June 11, 2024 | AD & Biogas, Climate, Policies + Regulations

Hidden Cost Of Landfills

Top: Methane plume observed by Carbon Mapper during aerial monitoring at a landfill. Image by Carbon Mapper, courtesy Industrious Labs

Inadequate federal air emissions regulations allow landfills across the U.S. to regularly leak methane well above the legal threshold set by the U.S. Environmental Protection Agency (EPA), according to a new report from Industrious Labs that details findings from EPA inspections of municipal solid waste (MSW) landfills. The report, The Hidden Cost of Landfills: How flawed landfill regulations perpetuate a methane crisis, revealed 711 methane exceedances over the legal threshold of 500 parts per million (ppm), and found at least one methane exceedance at 96% of sites where EPA conducted monitoring. Further, at nearly half (48%) of these sites, EPA inspectors found multiple exceedances where landfill operators had previously reported few or no exceedances.

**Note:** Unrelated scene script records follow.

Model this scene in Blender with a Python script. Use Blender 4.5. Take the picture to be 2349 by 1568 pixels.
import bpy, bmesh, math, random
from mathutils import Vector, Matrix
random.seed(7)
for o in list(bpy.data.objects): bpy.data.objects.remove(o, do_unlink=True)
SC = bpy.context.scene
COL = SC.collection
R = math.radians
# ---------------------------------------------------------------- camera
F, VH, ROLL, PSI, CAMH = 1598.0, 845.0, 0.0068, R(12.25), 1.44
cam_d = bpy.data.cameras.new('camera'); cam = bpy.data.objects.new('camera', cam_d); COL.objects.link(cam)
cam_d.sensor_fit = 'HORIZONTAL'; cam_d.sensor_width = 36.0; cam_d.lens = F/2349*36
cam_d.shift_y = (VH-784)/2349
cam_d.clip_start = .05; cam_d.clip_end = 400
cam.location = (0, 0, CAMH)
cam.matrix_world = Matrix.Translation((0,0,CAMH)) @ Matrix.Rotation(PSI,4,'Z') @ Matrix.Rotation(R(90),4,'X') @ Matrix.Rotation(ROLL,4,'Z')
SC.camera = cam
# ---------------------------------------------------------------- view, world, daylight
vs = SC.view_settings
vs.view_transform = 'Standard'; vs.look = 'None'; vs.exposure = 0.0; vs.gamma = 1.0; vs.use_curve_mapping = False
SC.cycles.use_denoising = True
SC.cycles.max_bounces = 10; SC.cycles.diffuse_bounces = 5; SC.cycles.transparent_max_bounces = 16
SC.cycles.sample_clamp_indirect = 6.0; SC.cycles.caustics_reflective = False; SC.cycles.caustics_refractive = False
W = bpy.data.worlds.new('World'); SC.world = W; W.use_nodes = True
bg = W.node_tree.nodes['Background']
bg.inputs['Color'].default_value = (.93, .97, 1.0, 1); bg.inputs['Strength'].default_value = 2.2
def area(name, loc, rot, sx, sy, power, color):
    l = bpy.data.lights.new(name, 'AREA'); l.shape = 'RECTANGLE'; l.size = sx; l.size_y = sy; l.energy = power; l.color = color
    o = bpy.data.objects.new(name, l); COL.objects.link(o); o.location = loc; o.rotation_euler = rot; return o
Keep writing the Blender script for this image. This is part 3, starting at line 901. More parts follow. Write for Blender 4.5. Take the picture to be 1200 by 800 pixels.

“Inadequate federal rules have allowed poor management practices to continue undetected for years and for methane leaks to fall through the cracks,” says Katherine Blauvelt, Circular Economy Director at Industrious Labs. “While EPA’s Office of Enforcement and Compliance Assurance is using its available resources to address methane emissions from MSW landfills, thanks to these flawed regulations, it’s a game of whack-a-mole. EPA can raise the bar for how emissions are found, captured, and controlled by updating its New Source Performance Standards and Emissions Guidelines under section 111 of the Clean Air Act. This would require landfill operators to adhere to a higher standard to better detect and address methane exceedances, delivering healthier air for millions of Americans and helping to meet our global methane reduction commitments.”  EPA is required to review these regulations by August 2024.

The inspection reports revealed methane exceedances at 73% of the inspected landfills where operators had landfill-to-gas systems to produce “biogas” or “renewable natural gas,” demonstrating how gas-to-energy systems create misaligned incentives that expand landfills and perpetuate increased pollution for surrounding communities, 46% of whom are Black, Indigenous or people of color. At the McCarty Road Landfill in Houston, Texas, where Republic Services provides RNG for Ameresco, EPA inspectors found 55 methane exceedances. At the Roosevelt Landfill in Washington, where landfill operators provide RNG to a nearby facility and reported no methane exceedances in the previous five years, EPA inspectors found 16 methane exceedances above 500 ppm, five of which were above 10,000 ppm – 20 times the legal limit.

Industrious Labs’ analysis notes that landfill operators do not use the full suite of operational practices and tools and technologies available to track and find methane leaks. There is also widespread poor “cover integrity,” enabling methane to escape.